Debt assists a business until the business has trouble paying it off, either with new capital or with free cash flow. Ultimately, if the company can't fulfill its legal obligations to repay debt, shareholders could walk away with nothing. While that is not too common, we often do see indebted companies permanently diluting shareholders because lenders force them to raise capital at a distressed price. Of course, plenty of companies use debt to fund growth, without any negative consequences. The first step when considering a company's debt levels is to consider its cash and debt together.
How Much Debt Does Yangzijiang Shipbuilding (Holdings) Carry?
As you can see below, at the end of December 2021, Yangzijiang Shipbuilding (Holdings) had CN¥4.46b of debt, up from CN¥4.24b a year ago. Click the image for more detail. But on the other hand it also has CN¥28.6b in cash, leading to a CN¥24.1b net cash position.
How Healthy Is Yangzijiang Shipbuilding (Holdings)'s Balance Sheet?
According to the last reported balance sheet, Yangzijiang Shipbuilding (Holdings) had liabilities of CN¥11.8b due within 12 months, and liabilities of CN¥3.75b due beyond 12 months. Offsetting these obligations, it had cash of CN¥28.6b as well as receivables valued at CN¥5.91b due within 12 months. So it can boast CN¥18.9b more liquid assets than total liabilities.

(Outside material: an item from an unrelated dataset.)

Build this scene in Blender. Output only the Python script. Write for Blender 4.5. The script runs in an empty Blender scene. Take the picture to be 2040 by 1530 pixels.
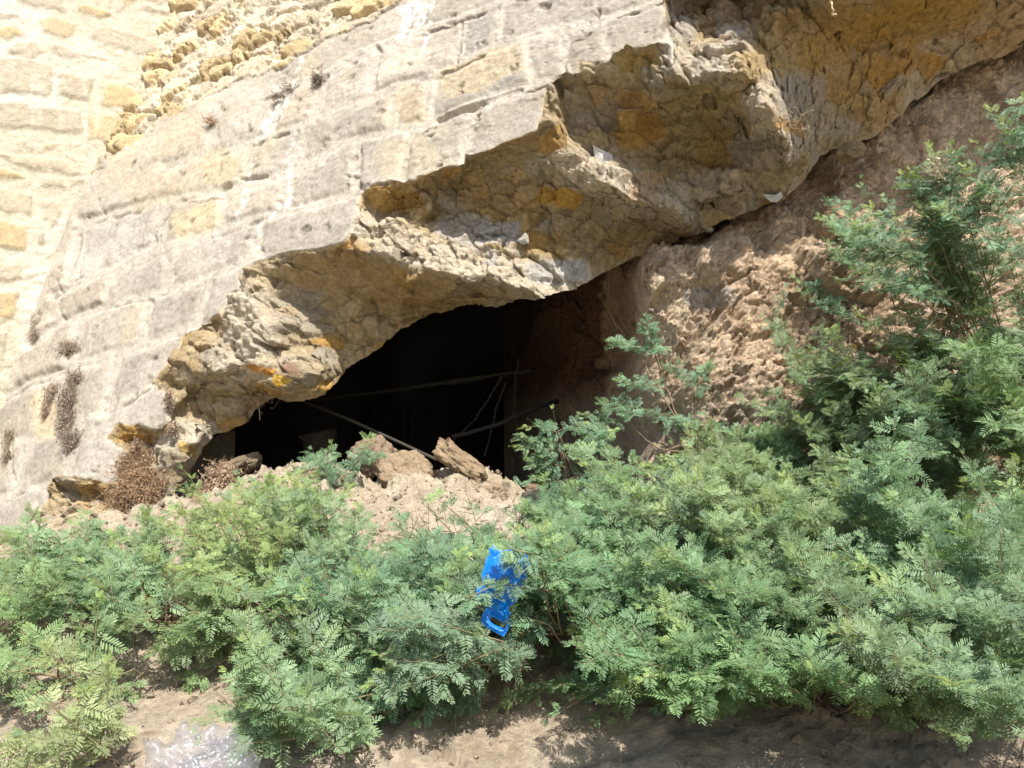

This excess liquidity is a great indication that Yangzijiang Shipbuilding (Holdings)'s balance sheet is almost as strong as Fort Knox. With this in mind one could posit that its balance sheet means the company is able to handle some adversity. Succinctly put, Yangzijiang Shipbuilding (Holdings) boasts net cash, so it's fair to say it does not have a heavy debt load!
But the bad news is that Yangzijiang Shipbuilding (Holdings) has seen its EBIT plunge 15% in the last twelve months. We think hat kind of performance, if repeated frequently, could well lead to difficulties for the stock. There's no doubt that we learn most about debt from the balance sheet. But it is future earnings, more than anything, that will determine Yangzijiang Shipbuilding (Holdings)'s ability to maintain a healthy balance sheet going forward.
Finally, a business needs free cash flow to pay off debt; accounting profits just don't cut it. While Yangzijiang Shipbuilding (Holdings) has net cash on its balance sheet, it's still worth taking a look at its ability to convert earnings before interest and tax (EBIT) to free cash flow, to help us understand how quickly it is building (or eroding) that cash balance. Over the last three years, Yangzijiang Shipbuilding (Holdings) recorded free cash flow worth a fulsome 82% of its EBIT, which is stronger than we'd usually expect. That puts it in a very strong position to pay down debt.
Summing up
While it is always sensible to investigate a company's debt, in this case Yangzijiang Shipbuilding (Holdings) has CN¥24.1b in net cash and a decent-looking balance sheet. And it impressed us with free cash flow of CN¥5.5b, being 82% of its EBIT. So is Yangzijiang Shipbuilding (Holdings)'s debt a risk? It doesn't seem so to us.